Ninguna adaptación le basta con acertar con la estética para ser suficiente, para lo cual ayuda que las lineas de diálogo sean una copia exacta de la original. Eso, que para muchos será un error que hace farragosa la película —aquellos que crean que un texto inmediatamente comprensible ha de ser necesariamente mejor que uno que se siente literario, la clase de personas que no deberían acercarse jamás a una adaptación de Macbeth—, es lo que hace que esa atmósfera opresiva, completamente desquiciada, se vea reforzada al hacer que los personajes no parezcan del todo atados por las reglas de lo real. Como si, en algún nivel, el hecho de hablen de un modo como el que nunca lo haría un ser humano los acercara más hacia el cuento de hadas y, por extensión, los hiciera más verosimiles, que no más reales. Porque Shakespeare no necesita nunca de lo real para transmitirnos sus historias. Evoca sin necesidad de imitar.
El problema llega cuando toca saltarse el texto original. Donde la estética armoniza a la perfección con la obra original, reforzando ese extrañamiento onírico inherente al bardo, es en los añadidos de la historia donde todo hace aguas: la introducción de un hijo muerto al principio del metraje, haciendo literal la frase de Lady Macbeth de que mataría a su propio hijo con sus manos si con eso lograra que coronaran rey a su marido, acaba lastrando toda la película al transportar el conflicto principal de la misma desde la obsesión por el poder con la igualmente obsesiva búsqueda de un hijo que nunca parece llegar. Donde en la obra original todo armoniza, todo tiene sentido, aquí los personajes parecen dar bandazos de aquí a allá para justificar lo que ocurre: ni Lady Macbeth es tan mala ni Macbeth está tan loco, consiguiendo quedar así en tierra de nadie: ni es el Macbeth original ni se aleja lo suficiente de él para conseguir expresar algo diferente.

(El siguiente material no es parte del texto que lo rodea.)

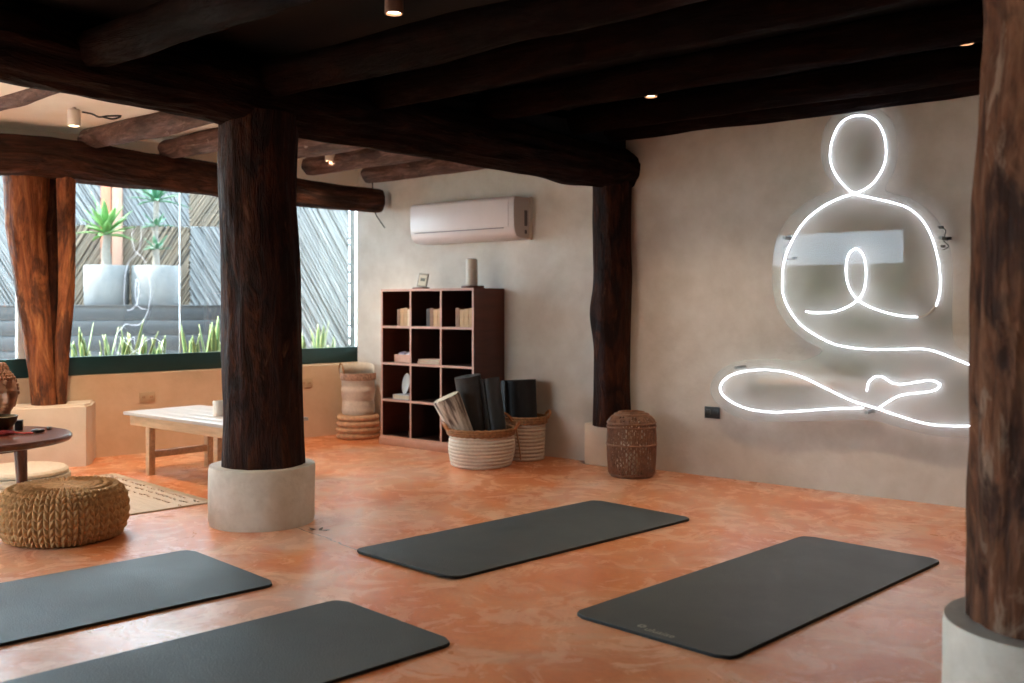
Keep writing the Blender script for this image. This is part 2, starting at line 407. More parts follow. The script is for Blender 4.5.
b = BM(); box(b, xs[2], xs[2]+.05, -.03, .03, .76, 2.14, .004); mk('jamb', b, M_WFRAME, win)
b = BM(); box(b, xs[0]-.03, xs[0]+.03, -.03, .03, .76, 2.14, .004); mk('mullion', b, M_WFRAME, win)
ga = RV + math.radians(5); Gp = pivot + Vector((math.cos(ga), math.sin(ga), 0))*(xs[2]+.045) + Vector((-math.sin(ga), math.cos(ga), 0))*-.02
b = BM(); poly_slab(b, [(p.x, p.y) for p in (CORNER, CORNER+N*.8, Gp+Vector((.08,.45,0)), Gp)], .0, 2.6); bmesh.ops.recalc_face_normals(b, faces=b.faces)
struct('wall_reveal', b, M_CEIL)
win2 = bpy.data.objects.new('window_2', None); COL.objects.link(win2); win2['kind'] = 'structure'; place(win2, CORNER + M*.16, RV)
b = BM(); box(b, -8.2, -3.62, -.004, .004, .06, 2.13); mk('pane', b, M_GLASS, win2, False)
b = BM(); box(b, -8.2, -3.62, -.03, .03, 0, .06, .004); mk('bottom_rail', b, M_GREENFR, win2)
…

Aprovechar los cimientos de una obra anterior para crear algo que pueda considerarse diferente no es ni malo ni nuevo, pero para ello se ha de obviar el subtexto original y, por extensión, reconstruir toda la estructura narrativa que sostiene la historia. No basta con añadir un sólo suceso nuevo, como si con eso ya fuera suficiente para cambiarlo todo, que es lo que acaba haciendo aquí Justin Kurzel. De ahí que si bien tiene logros estéticos formidables, al final no se pueda considerar ni una gran película ni una gran adaptación porque, simplemente, ni siquiera intenta ser ninguna de las dos cosas.